Quatre semaines de travail, et encore trois années pour découvrir la richesse des projets et les compétences de mes collègues ! Il y a encore bien à faire pour donner aux Nicaraguayens (Nicas, pour plus de commodité) la confiance en eux-mêmes. Pour eux, tout ce qui est autochtone est forcément moins bon que ce qui vient des pays du nord ! Lorsqu’on me demande au Club Infantil comment on fait ceci ou cela, je m’empresse de leur demander comment ils ont réussi le faire jusqu’ici, quelles compétences ils ont développées pour créer et tenir tous leurs projets. Même ici, ce n’est pas évident pour eux d’admettre leurs propres capacités.

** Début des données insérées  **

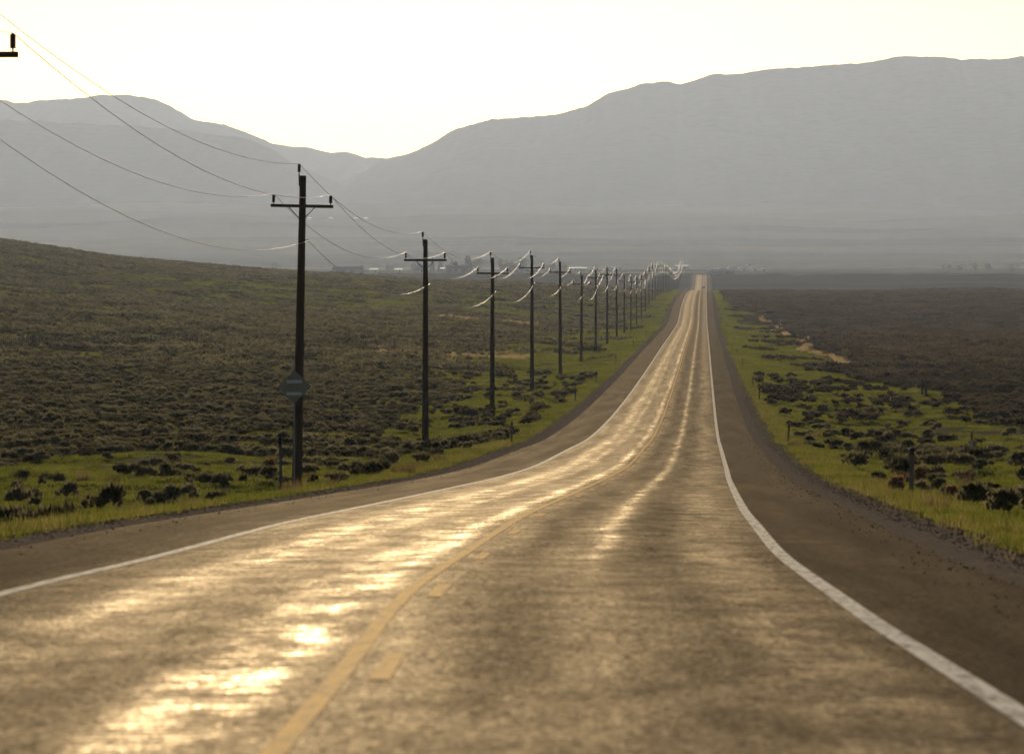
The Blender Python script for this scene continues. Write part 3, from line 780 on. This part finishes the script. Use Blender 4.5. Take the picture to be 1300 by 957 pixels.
for (xx, base, hh, kd, lab) in ((649.5, 560, 29, 'dark', 'grey marker post with reddish top in grass between second and third poles'),
                                (730.5, 508, 19, 'dark', 'grey marker post at the left road edge below the fifth and sixth poles'),
                                (756.7, 487, 17, 'dark', 'small grey marker post on the left road bend below the seventh pole'),
                                (782, 463, 14, 'dark', 'tiny grey marker post at the left road edge below the ninth pole'),
                                (804, 441, 11, 'dark', 'very tiny marker post, farthest but one on the left road edge'),
                                (821, 426, 9, 'dark', 'farthest visible marker post on the left road edge')):
    D_ = 16.4 * 0 + (-10.7) * F / (xx - VX); X_ = -10.7
    b = gz(X_, D_)
    delineator('delineator_post', lab, X_, D_, max(hh * D_ / F, 1.1), kd, ML, .10)
for (xx, hh, lab) in ((1000.6, 26, 'slim grey marker post at the right grass edge, large and near'),
                      (964, 17, 'slim grey marker post on the right verge, second along the gravel'),
                      (955.5, 14.5, 'small grey marker post on the right verge, third along the gravel'),
                      (943, 11, 'tiny grey marker post on the right verge, fourth along the gravel'),
                      (936, 8, 'farthest tiny grey marker post on the right verge')):
    D_ = 4.75 * F / (xx - VX); X_ = 4.75
    delineator('delineator_post', lab, X_, D_, hh * D_ / F, 'dark', MR, .10)
X_, D_ = place(1157, 630, 80, 200)
delineator('marker_post', 'dark capped post standing in dry grass on the right verge', X_, D_, 61 * D_ / F, 'dome', None, .12)
X_, D_ = place(1234, 575, 150, 420); delineator('pipeline_marker', 'red and white marker post among brush near the right frame edge', X_, D_, 28 * D_ / F, 'red', 'red and white marker posts', .10)
X_, D_ = place(1130.5, 514, 280, 600); delineator('pipeline_marker', 'small red and white marker post left of the dark paired fence posts', X_, D_, 18 * D_ / F, 'red', 'red and white marker posts', .10)
X_, D_ = place(1173, 501, 300, 600)
t = thing('gate_post', 'pair of dark wooden posts standing in the green right field', 'fence post', (X_, D_, gz(X_, D_)))
for s in (-1, 1):
    mb = MB(); mb.tube([(s * .17, 0, -.3), (s * .17, 0, .7), (s * .16, 0, 1.42)], [.12, .12, .11], 10); mb.build('post', M['fence_post'], t)
mb = MB(); mb.tube([(-.17, 0, .95), (.17, 0, .95)], .05, 8); mb.build('rail', M['fence_post'], t)

def fence(label, path, gap, h, heavy=()):
    """posts along a path of ground points, with three wires"""
    path = [np.array(p_, float) for p_ in path]
    t = thing('wire_fence', label, 'fence', (path[0][0], path[0][1], gz(*path[0])))
    base = Vector(t.location); spots = []
    for a_, b_ in zip(path, path[1:]):
        n_ = max(1, int(round(np.linalg.norm(b_ - a_) / gap)))
        for j in range(n_): spots.append(a_ + (b_ - a_) * j / n_)
    spots.append(path[-1])
    me = None
    for j, q in enumerate(spots):
        big = j in heavy or j == 0 or j == len(spots) - 1
        z = gz(*q)
        if big or me is None:
            r = .12 if big else .07
            o = MB().tube([(0, 0, -.3), (0, 0, h * .6), (0, 0, h + (.2 if big else 0))], [r, r, r * .9], 7).build('post', M['fence_post'], t)
            if not big: me = o.data
        else:
            o = bpy.data.objects.new('post', me); COL.objects.link(o); o.parent = t
        o.location = (q[0] - base.x, q[1] - base.y, z - base.z)
        if not big: o.scale = (1, 1, .85 + .3 * random.random())
        o.rotation_euler = ((random.random() - .5) * .1, (random.random() - .5) * .1, 0)
    mb = MB()
    for hh in (.35, .7, 1.05):
        mb.tube([(q[0] - base.x, q[1] - base.y, gz(*q) - base.z + hh * h / 1.15) for q in spots], .005, 5)
    mb.build('fence_wires', M['fence_wire'], t); return t
fence('wire fence of thin dark posts crossing the brush on the far left', [place(-60, 447, 350, 900), place(20, 444, 350, 900), place(120, 441, 350, 900), place(232, 440, 350, 900), place(250, 441, 350, 900)], 1.05, 1.5, heavy=(38, 39))
fence('wire fence of weathered posts along the pale trail right of the road', [(18.6, 585), (18.2, 760), (18.4, 960), (18.2, 1180)], 6.2, 1.2)

# ------------------------------------------------------------------ vehicles
def wheel(t, x, y, r, w):
    mb = MB(); mb.tube([(x - w / 2, y, r), (x - w / 2 + .02, y, r), (x + w / 2 - .02, y, r), (x + w / 2, y, r)], [r * .9, r, r, r * .9], 16); o = mb.build('wheel', M['tyre'], t)
    mb = MB(); mb.tube([(x - w / 2 - .012, y, r), (x + w / 2 + .012, y, r)], r * .58, 12); mb.build('rim', M['steel'], o)
def car(label, X_, D_, z, paint, body_h, cab, L, W, group=None, rz=0, name='car', cat='car'):
    """side profiles swept across the width; rear faces -y"""
    t = thing(name, label, cat, (X_, D_, z), rz, group)
    def sweep(prof, w0, w1):
        mb = MB(); bm = mb.bm; n = len(prof)
        a = [bm.verts.new((-(w0 if k_ < n / 2 else w1), y, q)) for k_, (y, q) in enumerate(prof)]
        b = [bm.verts.new(((w0 if k_ < n / 2 else w1), y, q)) for k_, (y, q) in enumerate(prof)]
        bm.faces.new(a); bm.faces.new(b[::-1])
        for j in range(n): bm.faces.new((a[j], b[j], b[(j + 1) % n], a[(j + 1) % n]))
        bmesh.ops.bevel(bm, geom=list(bm.edges), offset=.045, segments=2, affect='EDGES'); return mb
    h = L / 2; w = W / 2
    sweep([(-h, .32), (h, .32), (h, .62), (h * .62, body_h), (-h * .9, body_h + .04), (-h, body_h - .12)], w, w).build('body', paint, t)
    sweep([(cab[0], body_h - .02), (cab[3], body_h - .02), (cab[2], cab[4]), (cab[1], cab[4])], w * .93, w * .76).build('cabin', paint, t)
    g = MB(); yb = (cab[0] + cab[1]) / 2; zb = (body_h + cab[4]) / 2
    g.box((0, yb - .03, zb), (W * .68, .03, (cab[4] - body_h) * .72), rx=-math.atan2(cab[1] - cab[0], cab[4] - body_h)); g.build('rear_window', M['car_glass'], t)
    g = MB(); g.box((0, (cab[2] + cab[3]) / 2 + .03, zb), (W * .68, .03, (cab[4] - body_h) * .8), rx=math.atan2(cab[3] - cab[2], cab[4] - body_h)); g.build('windscreen', M['car_glass'], t)
    for s in (-1, 1):
        g = MB(); g.box((s * w * .855, (cab[1] + cab[2]) / 2, zb), (.03, (cab[2] - cab[1]) * .95, (cab[4] - body_h) * .62), ry=s * -.2); g.build('side_window', M['car_glass'], t)
        g = MB(); g.box((s * w * .82, -h - .005, body_h - .18), (.2, .05, .16), bevel=.015); g.build('tail_light', M['tail_light'], t)
        for yy in (-h * .6, h * .62): wheel(t, s * (w - .11), yy, .33, .22)
        g = MB(); g.box((s * (w + .08), cab[2] + .25, body_h + .1), (.16, .1, .13), bevel=.02); g.build('mirror', paint, t)
    g = MB(); g.box((0, -h - .02, .42), (W * .96, .1, .2), bevel=.03); g.build('bumper', M['post_dark'], t)
    g = MB(); g.box((0, -h - .075, .62), (.32, .02, .16)); g.build('number_plate', M['plate'], t)
    return t
Dc = 3080.; car('small dark car driving away in the right lane below the road crest', road_x(Dc) + 2.0, Dc, float(road_z(Dc)) - .035, M['car_paint'], .98, (-2.1, -1.5, .35, 1.1, 1.52), 4.6, 1.82)
Dv = 3622.; car('tiny white van glinting on the pale crossing road at the end of the straight', 4.2, Dv, gz(4.2, Dv) + .61, M['van_paint'], 1.15, (-2.5, -2.4, 1.3, 1.9, 2.15), 5.2, 1.95, rz=math.pi / 2, name='van', cat='van')

# ------------------------------------------------------------------ far farms, sheds, trees
def shed(name, label, x, D_, L, W, H, roof_h, wall, roof, rz=0, group=None, cat='building'):
    X_ = (x - VX) / F * D_; t = thing(name, label, cat, (X_, D_, gz(X_, D_)), rz, group)
    MB().box((0, 0, H / 2 - .4), (L, W, H + .8)).build('wall', wall, t)
    mb = MB(); bm = mb.bm; e = .5
    pr = [(-W / 2 - e, H + .02), (0, H + roof_h), (W / 2 + e, H + .02), (W / 2 + e, H + .3), (0, H + roof_h + .32), (-W / 2 - e, H + .3)]
    a = [bm.verts.new((-L / 2 - e, y, z)) for y, z in pr]; b = [bm.verts.new((L / 2 + e, y, z)) for y, z in pr]
    bm.faces.new(a); bm.faces.new(b[::-1])
    for j in range(6): bm.faces.new((a[j], b[j], b[(j + 1) % 6], a[(j + 1) % 6]))
    mb.build('roof', roof, t)
    mb = MB(); bm = mb.bm
    for xx in (-L / 2 + .01, L / 2 - .01): bm.faces.new([bm.verts.new((xx, y, z)) for y, z in ((-W / 2, H), (W / 2, H), (0, H + roof_h))])
    mb.build('gable', wall, t)
    MB().box((L * .18, -W / 2 - .04, 1.3), (L * .16, .08, 2.6)).build('door', M['door'], t)
    for q in (-.32, -.1):
        MB().box((L * q, -W / 2 - .04, H * .6), (L * .09, .08, H * .28)).build('window', M['window'], t)
    return t
FG = 'farm buildings in the hazy valley'
for a_ in (('barn', 'long low brown barn with dark roof in the hazy valley behind the left hill', 441, 4300, 26, 10, 3.5, 2.5, M['barn_wall'], M['brown_roof']),
           ('farm_shed', 'pale-roofed shed glinting just above the hill crest, right of the nearest full pole', 428, 4700, 9, 8, 3.5, .42, M['pale_wall'], M['metal_roof']),
           ('farm_shed', 'small pale metal-roofed shed left of the second pole', 475, 4800, 8, 8, 3, .42, M['pale_wall'], M['metal_roof']),
           ('farm_shed', 'small white-roofed shed among trees just left of second pole shaft', 506, 4750, 7, 7, 3, .42, M['pale_wall'], M['metal_roof']),
           ('farm_house', 'pale farmhouse with light roof close left of the second pole', 533, 4600, 11, 9, 3.6, 3, M['pale_wall'], M['metal_roof']),
           ('barn', 'wide dark roofed barn between the second and third poles', 583, 4400, 24, 11, 4, 3, M['barn_wall'], M['brown_roof']),
           ('farm_shed', 'grey shed with pale roof beside dark conifers and a brown barn', 566, 4550, 10, 8, 3.5, .42, M['pale_wall'], M['metal_roof']),
           ('farm_shed', 'long grey shed between the third and fourth poles', 650, 4500, 22, 9, 3.2, 2, M['barn_wall'], M['brown_roof']),
           ('farm_shed', 'long pale-roofed shed near the fifth pole top', 733, 5200, 20, 9, 3.5, .42, M['pale_wall'], M['metal_roof']),
           ('farm_shed', 'wide blue-roofed shed right of the far end of the road', 918, 4150, 20, 10, 1.8, 1.6, M['barn_wall'], M['blue_roof']),
           ('farm_shed', 'far pale shed left of the road end above the pole tops', 866, 5600, 16, 8, 4, .42, M['pale_wall'], M['metal_roof']),
           ('farm_shed', 'white shed standing above the rounded white greenhouses', 954, 6100, 9, 7, 5.5, 2.5, M['pale_wall'], M['metal_roof'])):
    shed(*a_, rz=(random.random() - .5) * .2, group=FG)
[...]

Me voici donc plongé dans un monde perturbé par une hiérarchie des peuples, faussée par un siècle d’ambivalence entre lutte contre l’impérialisme et dépendance face aux pays industrialisés. Je reste affectueusement le Chino (chinois) pour les Nicas, mais je n’en suis pas moins le porteur d’un savoir européen, donc meilleur que le leur selon eux. Ma grande difficulté sera de remettre les compétences respectives à leur juste place et non en fonction d’une origine quelconque. Il est vrai aussi que mon statut dans la hiérarchie du Club n’est pas très compréhensible pour les Nicas, très soucieux justement de la respecter. Ma fonction d’observateur pour ces quelques mois me place près de mes collègues, mais les rapports entretenus avec les coordinateurs du Club m’en éloigne. Pas de quoi devenir schizophrène, mais ceci m’oblige constamment à expliquer ma profession et les objectifs de mon engagement ici.
Je suis pour ma part très impressionné par le dynamisme de mes collègues du Club. Je les sens tous porteurs du développement de l’association, certains mêmes sont d’anciens gosses travailleurs sortis de leur situation avec l’appui du Club. Qui d’autres qu’eux peuvent prétendre connaître le milieu dans lequel nous intervenons ? Bien sûr, il y aura des choses à faire, sinon rien ne justifierait ma présence ici. Mais je ne suis clairement pas un éducateur de rue et, même si je l’étais en Suisse, les conditions sociales, culturelles et économiques m’obligeraient à admettre, dans un premier temps du moins, mon manque de compétences sur ce terrain.
Il est difficile de parler des conditions de travail du Club Infantil. Le personnel éducatif est bien moins payé que dans une autre association ou qu’à Managua par exemple. Mais par rapport à d’autres professions, les conditions sont agréables : 5 jours de travail de 8h00 à 17h00 ou 18h00, 4 semaines de vacances, et d’autres facilités propres à une entreprise axée sur le bien-être de ses employés. Ce n’est pas par manque de volonté, mais les ressources du Club ne permettent pas de payer plus. Le gros problème, c’est que lorsqu’un collaborateur a terminé ses études, il part, souvent à contre cœur, chercher du travail ailleurs. Nécessité oblige ! Et c’est chaque fois une expérience inestimable qui s’en va avec lui.
Pour ma part, je n’ai vraiment pas de quoi me plaindre, horaire plus que suisse ! 8h00-12h00, avec la possibilité d’aller chercher Viviane à l’école, puis 13h30-16h30, voire 17h00. La coordinatrice générale du Club me permet même de faire du travail à domicile. Ceci dit, je préfère aller au club pour travailler, histoire de ne pas me couper de mes collègues. Et, comme je suis dans la phase d’observation, je suis les horaires des éducateurs des secteurs que je visite. Donc, j’observe, je crée des liens avec mes collègues, je prends des notes et pose des questions. D’ici deux ou trois mois, je pourrai commencer la rédaction de mes premières observations.